The Croft’s equality in their marriage exemplifies how Anne would want her marriage to be like. Anne thinks to herself how “she imagined no bad representation of the general guidance of their affairs” between the Croft’s marriage showing her desire and respect for how they get along (Austen 78). Mr. Croft gets his wife’s help to remove the mirrors out of the room in Kellynch Hall stating that “So I got Sophy to lend me a hand, and we soon shifted their quarters” (Austen 104). This is managing the home space and reconceiving it by how the home works. The wife helps to move heavy materials showing that women are more engaged. The Crofts redefine how the domestic space is supposed to be and act as a guide for Anne Elliot.

Anne uses all her encounters with other marriages to determine what kind of marriage she would want for herself free from the persuasion of her relatives. Through the matured relationship and marriage between Anne and Captain Wentworth, Austen shows what qualifications in marriage she believes to be important.

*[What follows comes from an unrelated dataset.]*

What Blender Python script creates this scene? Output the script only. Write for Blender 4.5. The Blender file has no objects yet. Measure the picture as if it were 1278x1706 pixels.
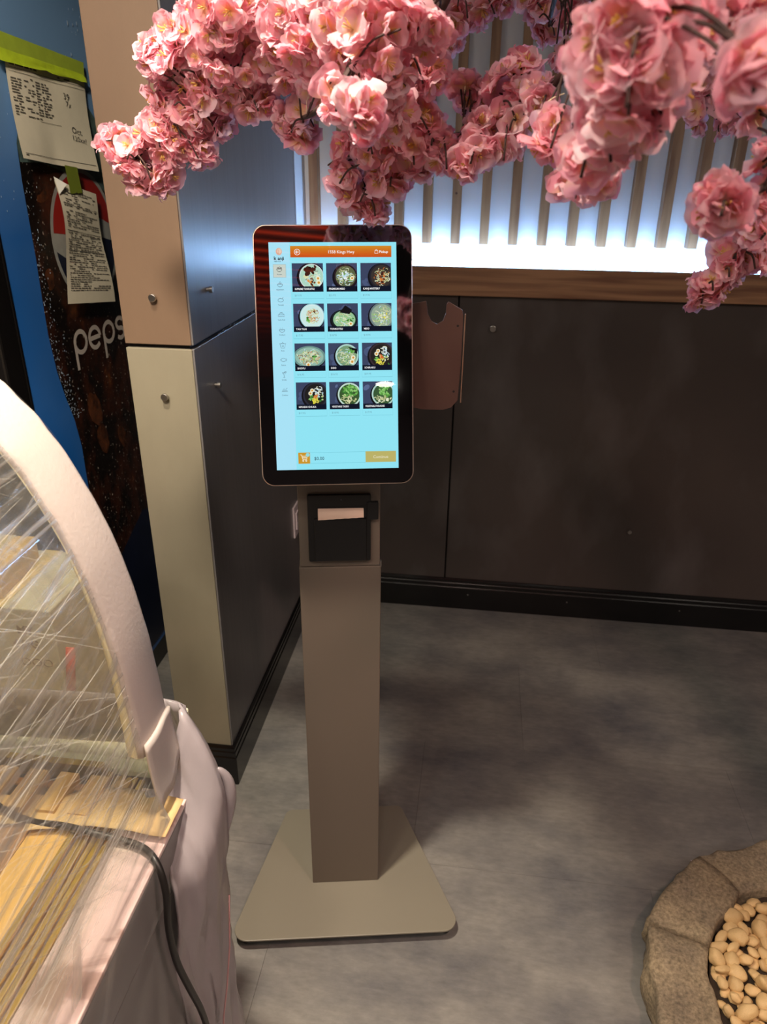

These qualifications are the kind of love that is necessary for a happy marriage with the shared domestic space between partners. The reason why Anne could not marry Wentworth, originally, was because he was not of her social status. At the time, Wentworth did not have the means to support Anne as the daughter of a baronet should be supported.

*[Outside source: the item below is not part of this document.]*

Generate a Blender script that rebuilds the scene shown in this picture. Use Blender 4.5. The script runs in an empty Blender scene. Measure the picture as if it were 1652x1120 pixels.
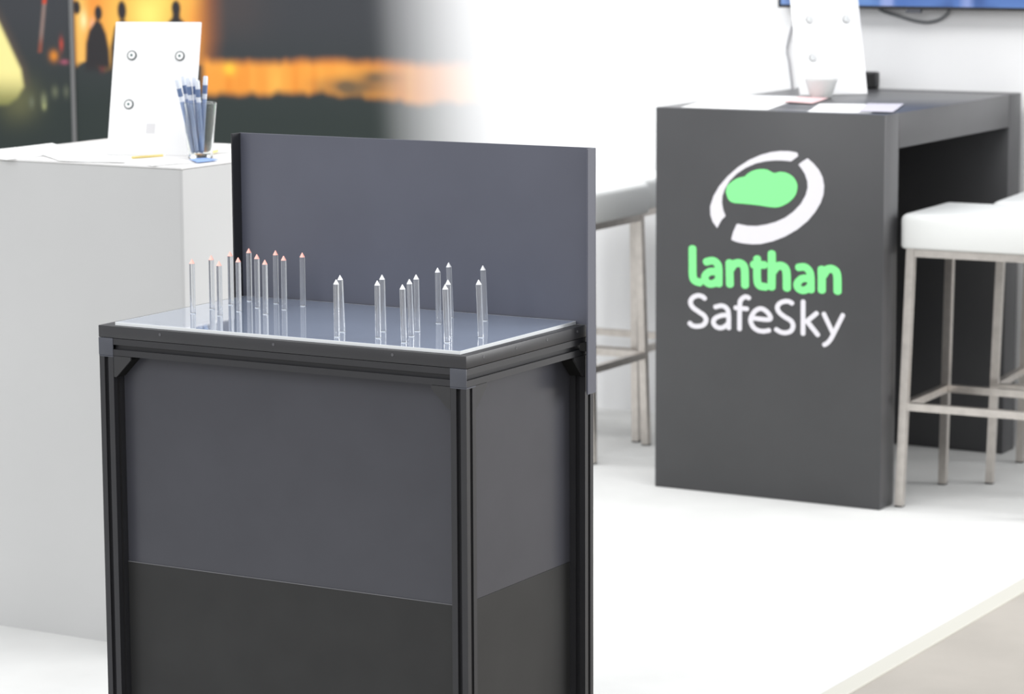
import bpy, bmesh, math, random
from mathutils import Vector, Matrix
from math import sin, cos, pi, radians, exp
random.seed(7)
S = bpy.context.scene
COL = S.collection

# ------------------------------------------------------------------ camera
cam_d = bpy.data.cameras.new('camera'); cam = bpy.data.objects.new('camera', cam_d); COL.objects.link(cam)
R_ = Vector((0.8650481, 0.50166814, -0.00456697)); U_ = Vector((-0.07187798, 0.13294131, 0.98851412)); F_ = Vector((-0.49651318, 0.854784, -0.15105952))
cam.matrix_world = Matrix(((R_.x, U_.x, -F_.x, 0), (R_.y, U_.y, -F_.y, 0), (R_.z, U_.z, -F_.z, 1.6), (0, 0, 0, 1)))
cam_d.sensor_width = 36.0; cam_d.lens = 36.0 * 4696.5 / 1652.0
cam_d.clip_start = 0.1; cam_d.clip_end = 100
cam_d.dof.use_dof = True; cam_d.dof.focus_distance = 4.85; cam_d.dof.aperture_fstop = 7.5
S.camera = cam

# ------------------------------------------------------------------ world, lamps, exposure
W = bpy.data.worlds.new('world'); S.world = W; W.use_nodes = True
bg = W.node_tree.nodes['Background']; bg.inputs[0].default_value = (0.95, 0.97, 1.0, 1); bg.inputs[1].default_value = 0.78
def area(name, loc, size, energy, target=None, col=(1, 1, 1)):
    l = bpy.data.lights.new(name, 'AREA'); l.shape = 'RECTANGLE'; l.size, l.size_y = size; l.energy = energy; l.color = col
    o = bpy.data.objects.new(name, l); COL.objects.link(o); o.location = loc
    if target: o.rotation_euler = (Vector(target) - Vector(loc)).to_track_quat('-Z', 'Y').to_euler()
    return o
area('hall_light', (-5.6, 5.6, 4.6), (3.2, 3.2), 60)
area('hall_light', (-2.6, 5.6, 4.6), (3.2, 3.2), 60)
area('hall_light', (-5.5, -1.0, 4.0), (3.2, 3.2), 85, (-4.6, 7.5, 0.4))
area('hall_light', (-1.5, -1.0, 4.0), (3.2, 3.2), 85, (-4.0, 7.5, 0.4))
for wx in (-7.2, -5.6, -4.0, -2.6):                              # arm spotlights washing the back wall
    area('wall_washer', (wx, 6.5, 2.9), (1.2, 0.6), 14 if wx < -5 else (13 if wx < -3 else 7), (wx, 8.08, 0.5))
area('right_face_fill', (2.8, 8.8, 2.2), (3.6, 2.6), 330, (-2.4, 5.0, 0.7))  # added fill with no known source, brightens the right-hand faces
S.view_settings.view_transform = 'Standard'; S.view_settings.look = 'None'
S.view_settings.gamma = 1.0; S.view_settings.use_curve_mapping = False
S.view_settings.exposure = 0.0
S.cycles.max_bounces = 12; S.cycles.transmission_bounces = 12; S.cycles.caustics_refractive = True; S.cycles.caustics_reflective = False

# ------------------------------------------------------------------ materials
def lin(c):
    c = c / 255.0
    return c / 12.92 if c <= 0.04045 else ((c + 0.055) / 1.055) ** 2.4
def srgb(r, g, b): return (lin(r), lin(g), lin(b))
def mat(name, col, rough=0.5, metal=0.0, spec=0.5, trans=0.0, ior=1.45, noise=None, bump=None, coat=0.0, alpha=1.0, emit=None):
    m = bpy.data.materials.new(name); m.use_nodes = True
    nt = m.node_tree; b = nt.nodes['Principled BSDF']
    b.inputs['Base Color'].default_value = (*col, 1); b.inputs['Roughness'].default_value = rough
    b.inputs['Metallic'].default_value = metal; b.inputs['Specular IOR Level'].default_value = spec
    b.inputs['Transmission Weight'].default_value = trans; b.inputs['IOR'].default_value = ior
    b.inputs['Coat Weight'].default_value = coat; b.inputs['Coat IOR'].default_value = 1.7; b.inputs['Alpha'].default_value = alpha
    if emit:
        b.inputs['Emission Color'].default_value = (*emit[0], 1); b.inputs['Emission Strength'].default_value = emit[1]
    if noise or bump:
        tc = nt.nodes.new('ShaderNodeTexCoord')
    if noise:                                   # (scale, lighter/darker factor, detail)
        n = nt.nodes.new('ShaderNodeTexNoise'); n.inputs['Scale'].default_value = noise[0]; n.inputs['Detail'].default_value = noise[2]
        r = nt.nodes.new('ShaderNodeValToRGB')
        k = noise[1]
        r.color_ramp.elements[0].color = (*[c * (1 - k) for c in col], 1); r.color_ramp.elements[1].color = (*[min(1, c * (1 + k)) for c in col], 1)
        r.color_ramp.elements[0].position = 0.3; r.color_ramp.elements[1].position = 0.7
        nt.links.new(tc.outputs['Object'], n.inputs['Vector']); nt.links.new(n.outputs['Fac'], r.inputs['Fac']); nt.links.new(r.outputs['Color'], b.inputs['Base Color'])
    if bump:                                    # (scale, strength, distance)
        n2 = nt.nodes.new('ShaderNodeTexNoise'); n2.inputs['Scale'].default_value = bump[0]; n2.inputs['Detail'].default_value = 3
        bp = nt.nodes.new('ShaderNodeBump'); bp.inputs['Strength'].default_value = bump[1]; bp.inputs['Distance'].default_value = bump[2]
        nt.links.new(tc.outputs['Object'], n2.inputs['Vector']); nt.links.new(n2.outputs['Fac'], bp.inputs['Height']); nt.links.new(bp.outputs['Normal'], b.inputs['Normal'])
    return m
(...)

Through this reasoning, Austen makes a point to say that a marriage with insufficient income is doomed. While Anne was originally persuaded to not marry Wentworth, she willingly outsourced her own autonomy to someone else. It isn’t until Wentworth has a triangulated male attention on her does, he then realizes she is valuable. From Captain Wentworth’s reaction, he thinks to himself, “that man is struck with you, -and even I, at this moment, see something like Anne Elliot again” showing that the body attracts other men’s interests which then generates Wentworth’s own attraction and attention (Austen 87). Anne cedes her personal autonomy to someone else which results in her being unable to marry Wentworth.

Her identity was dangerously public and persuadable believing her crime to be too contingent on other people’s wishes. She is smart, poised, decently responsive to authority, and beautiful to which every man would find attractive and desirable in a marriage partner. The novel values masculinity that is controlling and manageable, unlike Louisa Musgrove. Only when Anne and Captain Wentworth can have a deeper appreciation for their suitability for each other, can their marriage exist and thrive showing how Austen values respect for either partner to be happy in marriage. Even though Wentworth is able to rise to the social status that was needed to marry Anne before, without their mutual respect and a deeper appreciation for each other their marriage would not have been a happy one.

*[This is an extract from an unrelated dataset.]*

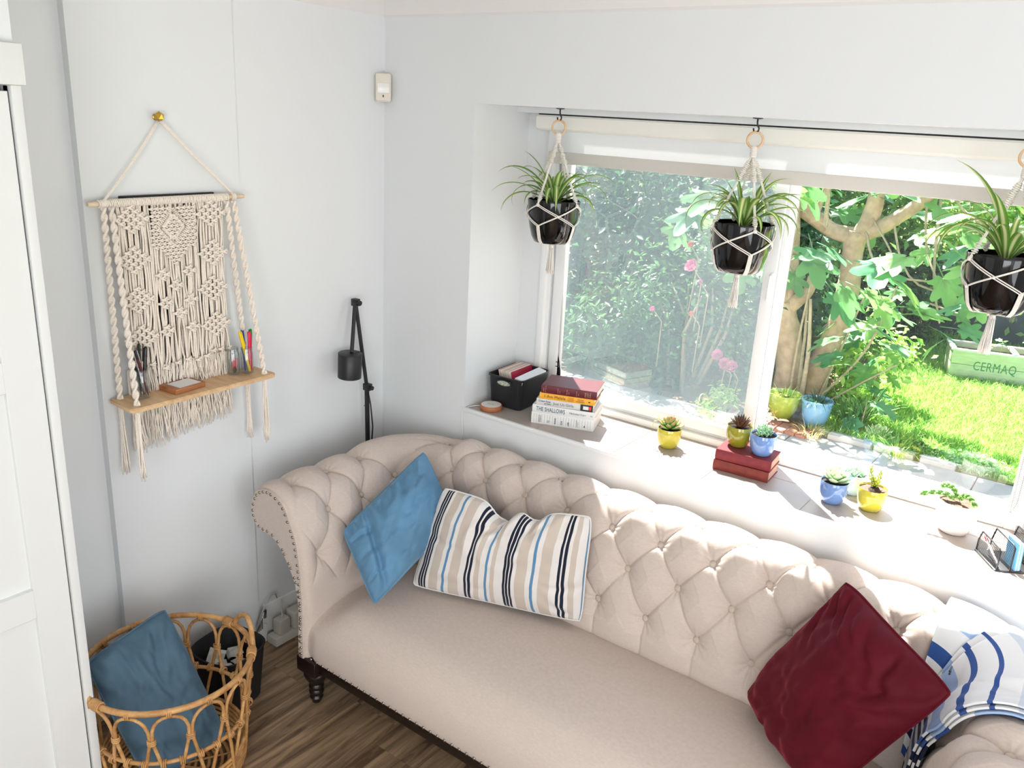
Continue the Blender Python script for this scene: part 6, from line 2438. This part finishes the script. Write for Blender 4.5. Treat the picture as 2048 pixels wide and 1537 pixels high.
for k, (a_, b_, c_, r_) in enumerate([((.50, 4.1, G), (.49, 4.1, .45), (.44, 4.15, .80), .014), ((.56, 4.0, G), (.565, 4.0, .35), (.50, 4.05, .78), .020), ((.46, 4.05, G), (.45, 4.08, .4), (.47, 4.1, .9), .012),
                                      ((.60, 4.3, G), (.75, 4.3, .5), (.86, 4.3, 1.0), .010), ((.62, 4.2, G + .05), (.92, 4.2, .42), (1.06, 4.2, .95), .010), ((.66, 4.2, G + .02), (.98, 4.1, .22), (1.2, 4.0, .42), .007),
                                      ((.45, 4.3, 1.3), (.43, 4.3, 1.6), (.42, 4.3, 2.1), .018), ((.1, 4.5, 1.5), (.12, 4.4, 1.75), (.2, 4.4, 2.2), .022), ((.3, 4.5, 1.35), (.36, 4.5, 1.7), (.33, 4.5, 2.2), .026),
                                      ((.0, 3.9, 1.75), (.2, 3.9, 1.5), (.34, 3.92, 1.15), .012), ((1.1, 4.4, 1.6), (1.22, 4.2, 1.2), (1.52, 3.9, .86), .009), ((1.2, 4.3, 1.75), (1.28, 4.2, 1.1), (1.40, 4.1, .75), .011),
                                      ((.72, 4.4, 1.3), (1.0, 4.2, 1.02), (1.9, 4.1, 1.1), .010), ((.9, 4.4, 1.4), (1.2, 4.2, .98), (2.0, 4.1, 1.0), .009), ((1.3, 4.2, .86), (1.6, 4.1, .84), (2.0, 4.0, .98), .007),
                                      ((1.2, 4.4, 1.7), (1.5, 4.3, 1.45), (2.1, 4.2, 1.5), .010), ((1.3, 4.4, 1.8), (1.7, 4.4, 1.7), (2.2, 4.3, 1.35), .010), ((.75, 4.4, 1.4), (.95, 4.2, 1.22), (1.1, 3.9, 1.12), .008),
                                      ((-.1, 4.5, 1.6), (-.25, 4.1, 1.45), (-.38, 3.8, 1.38), .012), ((.05, 4.4, 1.5), (-.05, 4.0, 1.3), (-.18, 3.8, 1.05), .008)]):
    limb('branch' if k != 3 else 'branch', [a_, b_, c_], [r_, r_ * .85, r_ * .55], 7, m_twig)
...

Austen shows how a character’s status is projected onto another to influence and create matches between people for marriage. Through each unique marriage in Persuasion, Austen depicts a variety of matches ranging from based on infatuation to materialistic love. Anne Elliot is able to maneuver through these relationships to determine what she desires for herself, free from the Elliot family’s persuasions and suitability based on class. While marriage does require financial stability to prosper, a character’s qualities are more important than class status.

Austen creates a middle ground between infatuation and materialistic love to depict a reciprocal love, one including a shared domestic space to triumph over persuasions and influences based on class and wealth. Through the Croft’s marriage, Anne is able to see a marriage that is based on these factors that are conducive to a happy marriage. This example frees Anne from the constraints of her family to pursue a reciprocal love with Captain Wentworth, proving that love free from infatuation and not based on materialistic qualities is what will help a marriage thrive.